> [What is asked] Reproduce the data below in full and exclude every picture.

> [Data provided]

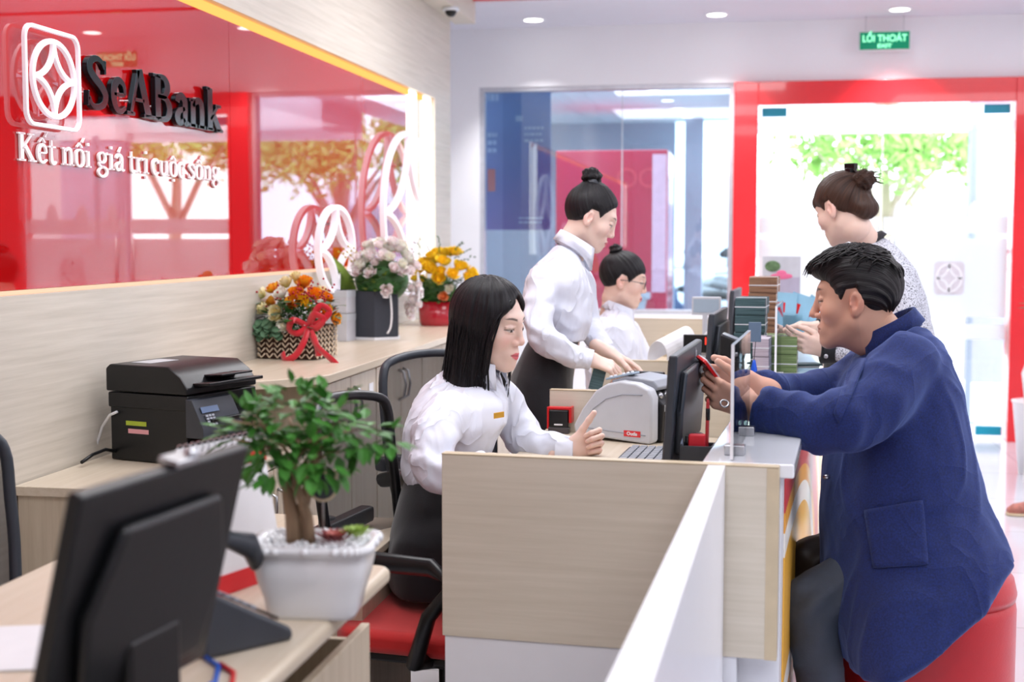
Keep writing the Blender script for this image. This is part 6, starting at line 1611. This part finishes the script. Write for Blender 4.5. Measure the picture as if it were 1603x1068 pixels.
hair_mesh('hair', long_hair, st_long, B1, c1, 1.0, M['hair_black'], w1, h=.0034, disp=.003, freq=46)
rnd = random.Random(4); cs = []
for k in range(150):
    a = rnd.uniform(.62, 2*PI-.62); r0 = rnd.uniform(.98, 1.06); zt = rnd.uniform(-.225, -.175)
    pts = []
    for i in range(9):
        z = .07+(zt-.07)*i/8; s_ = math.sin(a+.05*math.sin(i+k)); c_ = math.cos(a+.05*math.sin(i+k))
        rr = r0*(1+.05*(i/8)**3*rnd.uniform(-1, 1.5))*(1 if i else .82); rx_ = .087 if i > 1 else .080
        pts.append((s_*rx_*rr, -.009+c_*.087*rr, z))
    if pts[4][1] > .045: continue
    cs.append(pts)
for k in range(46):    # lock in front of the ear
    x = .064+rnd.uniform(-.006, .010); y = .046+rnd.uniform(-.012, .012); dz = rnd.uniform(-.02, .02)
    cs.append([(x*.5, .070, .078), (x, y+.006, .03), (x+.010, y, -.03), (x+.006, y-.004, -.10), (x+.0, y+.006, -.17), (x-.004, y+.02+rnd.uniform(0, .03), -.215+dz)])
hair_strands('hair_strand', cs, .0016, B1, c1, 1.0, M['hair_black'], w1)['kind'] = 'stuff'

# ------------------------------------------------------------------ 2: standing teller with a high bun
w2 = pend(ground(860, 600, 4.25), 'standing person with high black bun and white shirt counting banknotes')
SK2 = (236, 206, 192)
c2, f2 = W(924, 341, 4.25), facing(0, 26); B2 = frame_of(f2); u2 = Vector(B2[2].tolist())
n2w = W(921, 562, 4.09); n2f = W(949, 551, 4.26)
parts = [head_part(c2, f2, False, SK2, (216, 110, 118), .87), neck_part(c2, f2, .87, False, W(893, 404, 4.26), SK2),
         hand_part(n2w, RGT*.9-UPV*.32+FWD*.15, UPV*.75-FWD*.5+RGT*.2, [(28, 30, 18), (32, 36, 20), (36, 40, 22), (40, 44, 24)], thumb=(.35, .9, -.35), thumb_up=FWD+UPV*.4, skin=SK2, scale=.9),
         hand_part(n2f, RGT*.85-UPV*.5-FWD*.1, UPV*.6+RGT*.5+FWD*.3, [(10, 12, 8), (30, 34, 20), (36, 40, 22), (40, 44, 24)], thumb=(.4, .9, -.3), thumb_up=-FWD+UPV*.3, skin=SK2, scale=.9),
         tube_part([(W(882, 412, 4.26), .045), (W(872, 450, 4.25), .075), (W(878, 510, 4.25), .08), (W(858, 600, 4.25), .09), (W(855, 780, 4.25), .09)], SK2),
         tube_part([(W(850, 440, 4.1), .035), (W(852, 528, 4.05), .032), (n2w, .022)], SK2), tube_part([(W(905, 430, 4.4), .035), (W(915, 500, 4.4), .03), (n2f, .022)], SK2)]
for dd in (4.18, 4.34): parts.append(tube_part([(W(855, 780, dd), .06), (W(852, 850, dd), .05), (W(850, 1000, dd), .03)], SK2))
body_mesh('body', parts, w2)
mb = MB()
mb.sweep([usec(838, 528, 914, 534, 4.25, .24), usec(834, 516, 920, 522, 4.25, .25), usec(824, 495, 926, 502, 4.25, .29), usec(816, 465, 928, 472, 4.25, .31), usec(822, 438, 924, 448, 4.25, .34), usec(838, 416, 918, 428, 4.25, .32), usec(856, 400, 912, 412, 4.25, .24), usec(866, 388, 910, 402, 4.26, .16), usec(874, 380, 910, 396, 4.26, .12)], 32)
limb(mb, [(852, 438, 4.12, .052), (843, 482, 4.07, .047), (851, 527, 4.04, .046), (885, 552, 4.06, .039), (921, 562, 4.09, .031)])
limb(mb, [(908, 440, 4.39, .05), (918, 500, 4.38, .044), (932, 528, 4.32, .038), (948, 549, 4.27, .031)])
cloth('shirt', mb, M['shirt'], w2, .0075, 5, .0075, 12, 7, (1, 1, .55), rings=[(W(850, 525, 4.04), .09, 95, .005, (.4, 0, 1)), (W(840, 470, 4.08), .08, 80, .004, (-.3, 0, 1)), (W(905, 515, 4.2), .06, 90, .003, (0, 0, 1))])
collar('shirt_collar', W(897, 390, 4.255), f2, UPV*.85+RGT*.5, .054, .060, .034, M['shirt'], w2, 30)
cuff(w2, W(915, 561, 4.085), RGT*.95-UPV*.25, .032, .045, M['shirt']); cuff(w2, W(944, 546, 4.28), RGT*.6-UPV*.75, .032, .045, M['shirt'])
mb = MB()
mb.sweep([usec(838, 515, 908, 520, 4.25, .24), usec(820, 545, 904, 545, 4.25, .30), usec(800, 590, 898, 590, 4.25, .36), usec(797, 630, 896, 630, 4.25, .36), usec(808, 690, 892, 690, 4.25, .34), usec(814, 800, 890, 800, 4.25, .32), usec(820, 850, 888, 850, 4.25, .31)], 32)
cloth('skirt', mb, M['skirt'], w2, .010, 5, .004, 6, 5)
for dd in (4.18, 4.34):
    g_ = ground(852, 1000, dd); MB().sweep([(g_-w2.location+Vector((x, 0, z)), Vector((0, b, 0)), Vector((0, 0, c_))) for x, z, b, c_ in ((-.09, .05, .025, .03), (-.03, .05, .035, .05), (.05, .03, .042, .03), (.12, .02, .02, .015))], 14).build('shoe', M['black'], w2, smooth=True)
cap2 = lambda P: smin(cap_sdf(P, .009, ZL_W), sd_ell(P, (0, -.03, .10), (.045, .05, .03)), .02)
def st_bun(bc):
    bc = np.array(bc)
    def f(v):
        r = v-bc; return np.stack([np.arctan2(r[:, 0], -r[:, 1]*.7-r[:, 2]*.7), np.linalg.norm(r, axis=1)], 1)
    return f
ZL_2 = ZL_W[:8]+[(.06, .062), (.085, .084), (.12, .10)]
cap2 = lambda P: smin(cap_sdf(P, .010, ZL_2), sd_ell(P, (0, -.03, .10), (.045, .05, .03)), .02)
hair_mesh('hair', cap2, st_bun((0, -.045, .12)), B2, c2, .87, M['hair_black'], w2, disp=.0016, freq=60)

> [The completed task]
Keep writing the Blender script for this image. This is part 6, starting at line 1611. This part finishes the script. Write for Blender 4.5. Measure the picture as if it were 1603x1068 pixels.
hair_mesh('hair', long_hair, st_long, B1, c1, 1.0, M['hair_black'], w1, h=.0034, disp=.003, freq=46)
rnd = random.Random(4); cs = []
for k in range(150):
    a = rnd.uniform(.62, 2*PI-.62); r0 = rnd.uniform(.98, 1.06); zt = rnd.uniform(-.225, -.175)
    pts = []
    for i in range(9):
        z = .07+(zt-.07)*i/8; s_ = math.sin(a+.05*math.sin(i+k)); c_ = math.cos(a+.05*math.sin(i+k))
        rr = r0*(1+.05*(i/8)**3*rnd.uniform(-1, 1.5))*(1 if i else .82); rx_ = .087 if i > 1 else .080
        pts.append((s_*rx_*rr, -.009+c_*.087*rr, z))
    if pts[4][1] > .045: continue
    cs.append(pts)
for k in range(46):    # lock in front of the ear
    x = .064+rnd.uniform(-.006, .010); y = .046+rnd.uniform(-.012, .012); dz = rnd.uniform(-.02, .02)
    cs.append([(x*.5, .070, .078), (x, y+.006, .03), (x+.010, y, -.03), (x+.006, y-.004, -.10), (x+.0, y+.006, -.17), (x-.004, y+.02+rnd.uniform(0, .03), -.215+dz)])
hair_strands('hair_strand', cs, .0016, B1, c1, 1.0, M['hair_black'], w1)['kind'] = 'stuff'

# ------------------------------------------------------------------ 2: standing teller with a high bun
w2 = pend(ground(860, 600, 4.25), 'standing person with high black bun and white shirt counting banknotes')
SK2 = (236, 206, 192)
c2, f2 = W(924, 341, 4.25), facing(0, 26); B2 = frame_of(f2); u2 = Vector(B2[2].tolist())
n2w = W(921, 562, 4.09); n2f = W(949, 551, 4.26)
parts = [head_part(c2, f2, False, SK2, (216, 110, 118), .87), neck_part(c2, f2, .87, False, W(893, 404, 4.26), SK2),
         hand_part(n2w, RGT*.9-UPV*.32+FWD*.15, UPV*.75-FWD*.5+RGT*.2, [(28, 30, 18), (32, 36, 20), (36, 40, 22), (40, 44, 24)], thumb=(.35, .9, -.35), thumb_up=FWD+UPV*.4, skin=SK2, scale=.9),
         hand_part(n2f, RGT*.85-UPV*.5-FWD*.1, UPV*.6+RGT*.5+FWD*.3, [(10, 12, 8), (30, 34, 20), (36, 40, 22), (40, 44, 24)], thumb=(.4, .9, -.3), thumb_up=-FWD+UPV*.3, skin=SK2, scale=.9),
         tube_part([(W(882, 412, 4.26), .045), (W(872, 450, 4.25), .075), (W(878, 510, 4.25), .08), (W(858, 600, 4.25), .09), (W(855, 780, 4.25), .09)], SK2),
         tube_part([(W(850, 440, 4.1), .035), (W(852, 528, 4.05), .032), (n2w, .022)], SK2), tube_part([(W(905, 430, 4.4), .035), (W(915, 500, 4.4), .03), (n2f, .022)], SK2)]
for dd in (4.18, 4.34): parts.append(tube_part([(W(855, 780, dd), .06), (W(852, 850, dd), .05), (W(850, 1000, dd), .03)], SK2))
body_mesh('body', parts, w2)
mb = MB()
mb.sweep([usec(838, 528, 914, 534, 4.25, .24), usec(834, 516, 920, 522, 4.25, .25), usec(824, 495, 926, 502, 4.25, .29), usec(816, 465, 928, 472, 4.25, .31), usec(822, 438, 924, 448, 4.25, .34), usec(838, 416, 918, 428, 4.25, .32), usec(856, 400, 912, 412, 4.25, .24), usec(866, 388, 910, 402, 4.26, .16), usec(874, 380, 910, 396, 4.26, .12)], 32)
limb(mb, [(852, 438, 4.12, .052), (843, 482, 4.07, .047), (851, 527, 4.04, .046), (885, 552, 4.06, .039), (921, 562, 4.09, .031)])
limb(mb, [(908, 440, 4.39, .05), (918, 500, 4.38, .044), (932, 528, 4.32, .038), (948, 549, 4.27, .031)])
cloth('shirt', mb, M['shirt'], w2, .0075, 5, .0075, 12, 7, (1, 1, .55), rings=[(W(850, 525, 4.04), .09, 95, .005, (.4, 0, 1)), (W(840, 470, 4.08), .08, 80, .004, (-.3, 0, 1)), (W(905, 515, 4.2), .06, 90, .003, (0, 0, 1))])
collar('shirt_collar', W(897, 390, 4.255), f2, UPV*.85+RGT*.5, .054, .060, .034, M['shirt'], w2, 30)
cuff(w2, W(915, 561, 4.085), RGT*.95-UPV*.25, .032, .045, M['shirt']); cuff(w2, W(944, 546, 4.28), RGT*.6-UPV*.75, .032, .045, M['shirt'])
mb = MB()
mb.sweep([usec(838, 515, 908, 520, 4.25, .24), usec(820, 545, 904, 545, 4.25, .30), usec(800, 590, 898, 590, 4.25, .36), usec(797, 630, 896, 630, 4.25, .36), usec(808, 690, 892, 690, 4.25, .34), usec(814, 800, 890, 800, 4.25, .32), usec(820, 850, 888, 850, 4.25, .31)], 32)
cloth('skirt', mb, M['skirt'], w2, .010, 5, .004, 6, 5)
for dd in (4.18, 4.34):
    g_ = ground(852, 1000, dd); MB().sweep([(g_-w2.location+Vector((x, 0, z)), Vector((0, b, 0)), Vector((0, 0, c_))) for x, z, b, c_ in ((-.09, .05, .025, .03), (-.03, .05, .035, .05), (.05, .03, .042, .03), (.12, .02, .02, .015))], 14).build('shoe', M['black'], w2, smooth=True)
cap2 = lambda P: smin(cap_sdf(P, .009, ZL_W), sd_ell(P, (0, -.03, .10), (.045, .05, .03)), .02)
def st_bun(bc):
    bc = np.array(bc)
    def f(v):
        r = v-bc; return np.stack([np.arctan2(r[:, 0], -r[:, 1]*.7-r[:, 2]*.7), np.linalg.norm(r, axis=1)], 1)
    return f
ZL_2 = ZL_W[:8]+[(.06, .062), (.085, .084), (.12, .10)]
cap2 = lambda P: smin(cap_sdf(P, .010, ZL_2), sd_ell(P, (0, -.03, .10), (.045, .05, .03)), .02)
hair_mesh('hair', cap2, st_bun((0, -.045, .12)), B2, c2, .87, M['hair_black'], w2, disp=.0016, freq=60)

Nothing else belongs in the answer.